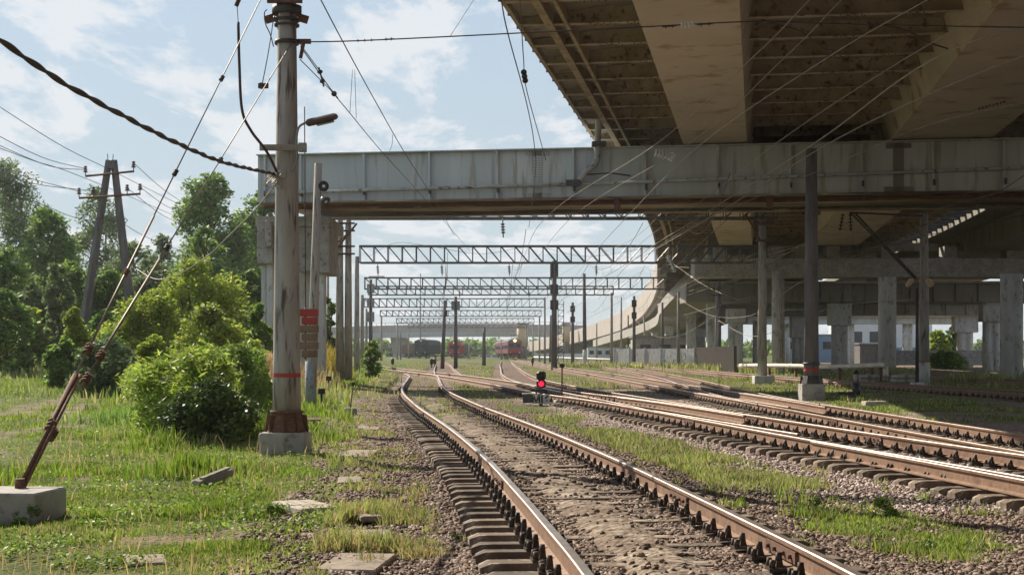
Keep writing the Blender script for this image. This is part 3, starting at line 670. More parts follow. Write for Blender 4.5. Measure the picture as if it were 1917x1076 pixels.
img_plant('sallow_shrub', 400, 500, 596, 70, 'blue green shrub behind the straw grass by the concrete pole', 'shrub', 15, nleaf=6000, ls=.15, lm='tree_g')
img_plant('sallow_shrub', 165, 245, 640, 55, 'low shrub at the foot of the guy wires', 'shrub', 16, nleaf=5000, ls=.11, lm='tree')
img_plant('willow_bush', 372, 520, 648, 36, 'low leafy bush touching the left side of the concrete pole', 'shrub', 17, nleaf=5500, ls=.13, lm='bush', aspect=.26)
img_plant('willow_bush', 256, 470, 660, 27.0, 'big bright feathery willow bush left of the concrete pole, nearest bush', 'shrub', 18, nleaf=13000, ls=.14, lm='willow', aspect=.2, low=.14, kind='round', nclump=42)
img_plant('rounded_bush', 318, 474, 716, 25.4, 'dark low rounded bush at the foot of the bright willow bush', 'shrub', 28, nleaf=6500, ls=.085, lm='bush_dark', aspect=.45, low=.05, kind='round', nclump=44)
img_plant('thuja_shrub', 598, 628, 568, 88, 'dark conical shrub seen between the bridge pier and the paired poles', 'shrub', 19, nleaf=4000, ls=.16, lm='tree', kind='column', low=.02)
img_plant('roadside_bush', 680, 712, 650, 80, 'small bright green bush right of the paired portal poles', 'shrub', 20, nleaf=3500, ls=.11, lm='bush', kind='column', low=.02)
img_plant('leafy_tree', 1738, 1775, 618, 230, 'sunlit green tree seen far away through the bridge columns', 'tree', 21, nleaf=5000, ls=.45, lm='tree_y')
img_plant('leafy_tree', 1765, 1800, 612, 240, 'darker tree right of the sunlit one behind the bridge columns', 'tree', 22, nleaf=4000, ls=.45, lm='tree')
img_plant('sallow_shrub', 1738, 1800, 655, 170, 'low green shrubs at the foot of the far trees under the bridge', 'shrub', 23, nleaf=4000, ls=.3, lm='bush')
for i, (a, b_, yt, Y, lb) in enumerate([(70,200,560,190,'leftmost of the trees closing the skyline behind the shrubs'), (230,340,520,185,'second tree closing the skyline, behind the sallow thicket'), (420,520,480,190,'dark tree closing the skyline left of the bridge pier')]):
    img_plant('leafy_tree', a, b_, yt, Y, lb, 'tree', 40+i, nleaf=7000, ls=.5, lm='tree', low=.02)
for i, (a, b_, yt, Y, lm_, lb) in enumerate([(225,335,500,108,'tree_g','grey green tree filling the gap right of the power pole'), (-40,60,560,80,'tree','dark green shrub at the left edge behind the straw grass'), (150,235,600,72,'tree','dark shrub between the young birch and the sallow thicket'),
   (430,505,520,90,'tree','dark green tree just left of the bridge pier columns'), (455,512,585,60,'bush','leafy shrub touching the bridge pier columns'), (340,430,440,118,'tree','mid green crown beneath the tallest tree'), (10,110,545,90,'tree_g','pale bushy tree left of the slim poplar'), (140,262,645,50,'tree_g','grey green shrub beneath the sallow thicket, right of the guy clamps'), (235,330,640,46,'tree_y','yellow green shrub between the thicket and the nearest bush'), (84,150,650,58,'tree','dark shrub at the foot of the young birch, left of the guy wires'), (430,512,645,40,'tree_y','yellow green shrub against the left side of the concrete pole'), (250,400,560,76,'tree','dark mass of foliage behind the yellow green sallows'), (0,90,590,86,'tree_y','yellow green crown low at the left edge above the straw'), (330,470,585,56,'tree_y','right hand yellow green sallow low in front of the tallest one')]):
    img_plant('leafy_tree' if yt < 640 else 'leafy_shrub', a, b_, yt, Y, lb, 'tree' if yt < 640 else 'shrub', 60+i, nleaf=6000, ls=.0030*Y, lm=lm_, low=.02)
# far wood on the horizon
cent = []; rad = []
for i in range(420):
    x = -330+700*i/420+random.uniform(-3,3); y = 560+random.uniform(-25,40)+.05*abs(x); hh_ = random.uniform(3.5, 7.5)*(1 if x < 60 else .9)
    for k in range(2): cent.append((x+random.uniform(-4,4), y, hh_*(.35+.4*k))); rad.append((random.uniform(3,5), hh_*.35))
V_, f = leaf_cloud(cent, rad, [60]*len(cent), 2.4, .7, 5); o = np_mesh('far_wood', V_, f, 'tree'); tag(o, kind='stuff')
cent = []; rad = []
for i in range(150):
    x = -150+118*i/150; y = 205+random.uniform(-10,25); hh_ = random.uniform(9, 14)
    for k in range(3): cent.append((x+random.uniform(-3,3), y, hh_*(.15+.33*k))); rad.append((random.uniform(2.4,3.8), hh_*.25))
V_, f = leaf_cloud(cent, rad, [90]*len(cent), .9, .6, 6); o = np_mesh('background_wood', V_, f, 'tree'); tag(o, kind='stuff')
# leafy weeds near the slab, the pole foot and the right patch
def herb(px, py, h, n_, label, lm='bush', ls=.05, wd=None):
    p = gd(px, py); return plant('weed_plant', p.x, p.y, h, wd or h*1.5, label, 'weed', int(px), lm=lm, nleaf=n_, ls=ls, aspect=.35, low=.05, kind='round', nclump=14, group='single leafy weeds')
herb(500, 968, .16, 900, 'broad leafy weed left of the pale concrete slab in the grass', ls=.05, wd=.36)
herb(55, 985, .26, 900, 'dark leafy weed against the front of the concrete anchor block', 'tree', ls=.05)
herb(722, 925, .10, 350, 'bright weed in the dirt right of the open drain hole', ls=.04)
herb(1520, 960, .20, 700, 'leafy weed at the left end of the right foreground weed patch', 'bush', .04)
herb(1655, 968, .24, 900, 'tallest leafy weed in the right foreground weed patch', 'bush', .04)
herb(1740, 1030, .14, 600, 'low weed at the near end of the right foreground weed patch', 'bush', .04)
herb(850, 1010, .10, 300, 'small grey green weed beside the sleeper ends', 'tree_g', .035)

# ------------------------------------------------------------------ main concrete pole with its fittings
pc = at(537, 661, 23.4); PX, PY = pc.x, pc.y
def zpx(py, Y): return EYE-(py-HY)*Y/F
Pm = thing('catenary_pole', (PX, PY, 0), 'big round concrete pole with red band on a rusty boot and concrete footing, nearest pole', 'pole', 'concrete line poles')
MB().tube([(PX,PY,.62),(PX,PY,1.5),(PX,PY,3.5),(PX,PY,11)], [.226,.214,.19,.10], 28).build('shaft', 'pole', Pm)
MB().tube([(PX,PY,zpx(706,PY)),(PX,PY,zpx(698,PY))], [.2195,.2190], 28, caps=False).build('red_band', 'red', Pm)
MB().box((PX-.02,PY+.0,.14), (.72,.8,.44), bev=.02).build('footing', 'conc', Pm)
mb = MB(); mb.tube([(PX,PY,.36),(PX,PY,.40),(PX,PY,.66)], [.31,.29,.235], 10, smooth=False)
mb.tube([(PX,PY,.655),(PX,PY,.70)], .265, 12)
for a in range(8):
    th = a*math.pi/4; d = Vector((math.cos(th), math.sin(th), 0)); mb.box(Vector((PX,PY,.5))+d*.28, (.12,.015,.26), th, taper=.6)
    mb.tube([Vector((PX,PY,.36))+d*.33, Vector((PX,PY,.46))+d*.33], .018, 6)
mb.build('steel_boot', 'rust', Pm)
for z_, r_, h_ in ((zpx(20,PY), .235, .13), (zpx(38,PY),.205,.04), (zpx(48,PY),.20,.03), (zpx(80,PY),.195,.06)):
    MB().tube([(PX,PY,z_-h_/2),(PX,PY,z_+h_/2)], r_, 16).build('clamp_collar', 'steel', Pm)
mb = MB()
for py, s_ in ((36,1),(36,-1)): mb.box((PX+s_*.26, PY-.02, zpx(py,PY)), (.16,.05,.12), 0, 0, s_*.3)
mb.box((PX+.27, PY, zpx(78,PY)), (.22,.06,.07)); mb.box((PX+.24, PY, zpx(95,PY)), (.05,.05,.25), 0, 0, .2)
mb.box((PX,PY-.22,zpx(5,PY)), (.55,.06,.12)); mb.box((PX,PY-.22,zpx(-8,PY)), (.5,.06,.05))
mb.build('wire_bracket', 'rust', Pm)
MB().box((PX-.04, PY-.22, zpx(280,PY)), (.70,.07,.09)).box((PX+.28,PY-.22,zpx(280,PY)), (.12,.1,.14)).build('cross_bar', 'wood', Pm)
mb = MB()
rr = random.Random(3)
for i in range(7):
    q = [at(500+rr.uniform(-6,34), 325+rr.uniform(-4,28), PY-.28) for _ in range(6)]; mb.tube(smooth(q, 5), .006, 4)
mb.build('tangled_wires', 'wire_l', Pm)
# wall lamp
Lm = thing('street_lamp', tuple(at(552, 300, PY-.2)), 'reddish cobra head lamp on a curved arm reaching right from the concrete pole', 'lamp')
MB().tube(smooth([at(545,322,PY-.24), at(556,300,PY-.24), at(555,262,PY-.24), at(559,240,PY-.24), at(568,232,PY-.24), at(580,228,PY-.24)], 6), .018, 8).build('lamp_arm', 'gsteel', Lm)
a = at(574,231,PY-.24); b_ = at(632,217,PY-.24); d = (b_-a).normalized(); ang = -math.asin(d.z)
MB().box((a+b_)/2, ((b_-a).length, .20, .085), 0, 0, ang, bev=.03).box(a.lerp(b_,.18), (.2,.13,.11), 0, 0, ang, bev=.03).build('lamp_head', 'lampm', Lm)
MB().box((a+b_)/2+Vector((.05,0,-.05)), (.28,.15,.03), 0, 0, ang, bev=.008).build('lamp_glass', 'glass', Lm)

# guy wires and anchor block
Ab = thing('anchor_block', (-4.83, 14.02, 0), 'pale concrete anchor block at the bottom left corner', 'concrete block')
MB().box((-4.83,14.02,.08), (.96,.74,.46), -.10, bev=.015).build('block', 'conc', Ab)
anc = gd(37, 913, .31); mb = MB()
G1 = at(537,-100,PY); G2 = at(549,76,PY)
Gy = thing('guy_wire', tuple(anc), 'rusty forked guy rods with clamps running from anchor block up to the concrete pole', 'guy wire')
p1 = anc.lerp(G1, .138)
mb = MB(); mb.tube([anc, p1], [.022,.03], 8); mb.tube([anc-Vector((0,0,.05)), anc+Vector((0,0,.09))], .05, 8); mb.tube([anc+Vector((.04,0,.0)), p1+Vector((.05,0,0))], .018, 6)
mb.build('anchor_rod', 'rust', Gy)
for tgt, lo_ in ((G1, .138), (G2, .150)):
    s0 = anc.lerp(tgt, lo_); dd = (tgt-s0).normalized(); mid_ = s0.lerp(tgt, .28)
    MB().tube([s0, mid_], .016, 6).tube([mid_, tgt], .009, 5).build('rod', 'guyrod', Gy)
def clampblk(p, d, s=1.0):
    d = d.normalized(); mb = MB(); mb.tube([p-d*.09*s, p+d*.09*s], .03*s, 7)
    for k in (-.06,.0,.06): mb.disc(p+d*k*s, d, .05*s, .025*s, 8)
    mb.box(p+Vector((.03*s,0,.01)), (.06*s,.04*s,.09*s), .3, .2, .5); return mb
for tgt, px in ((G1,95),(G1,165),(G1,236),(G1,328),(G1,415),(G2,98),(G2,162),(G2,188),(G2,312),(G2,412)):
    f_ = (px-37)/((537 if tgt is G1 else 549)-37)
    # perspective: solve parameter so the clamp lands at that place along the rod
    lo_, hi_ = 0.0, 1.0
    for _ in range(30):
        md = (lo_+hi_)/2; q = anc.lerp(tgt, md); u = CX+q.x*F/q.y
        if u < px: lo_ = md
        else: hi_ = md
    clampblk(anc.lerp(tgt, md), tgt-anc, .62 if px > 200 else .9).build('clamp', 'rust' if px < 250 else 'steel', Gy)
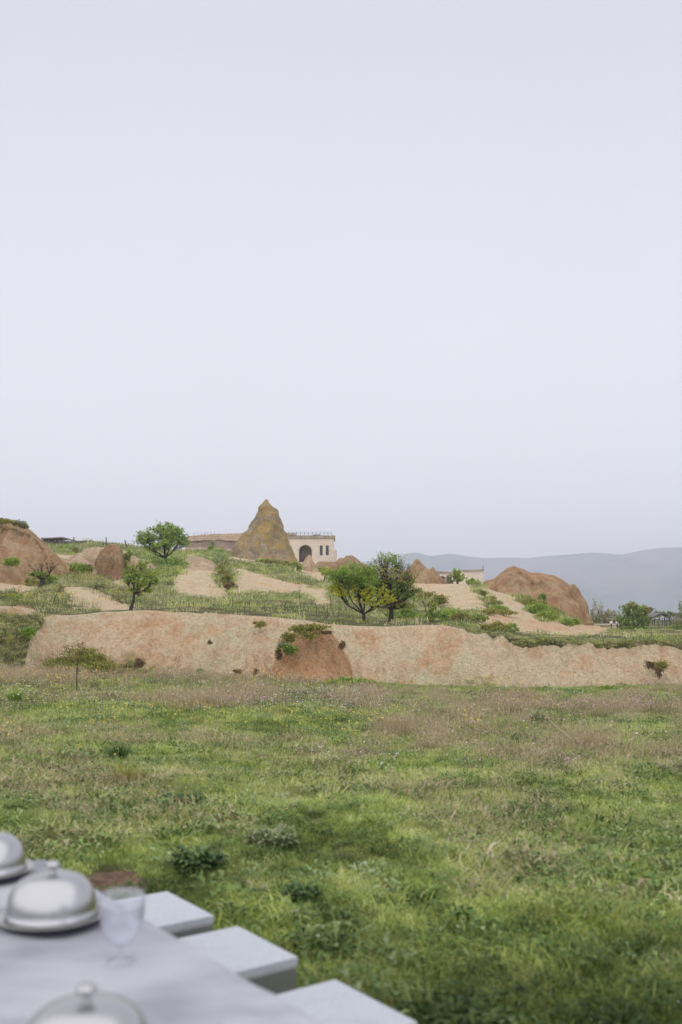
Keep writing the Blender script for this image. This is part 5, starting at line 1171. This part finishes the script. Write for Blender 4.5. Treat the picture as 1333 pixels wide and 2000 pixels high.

> _GIVEN EXERCISE_: Across the preceding material, how many lines contain the word "picture"? State the number alone.

> _CORRECT ANSWER_: 2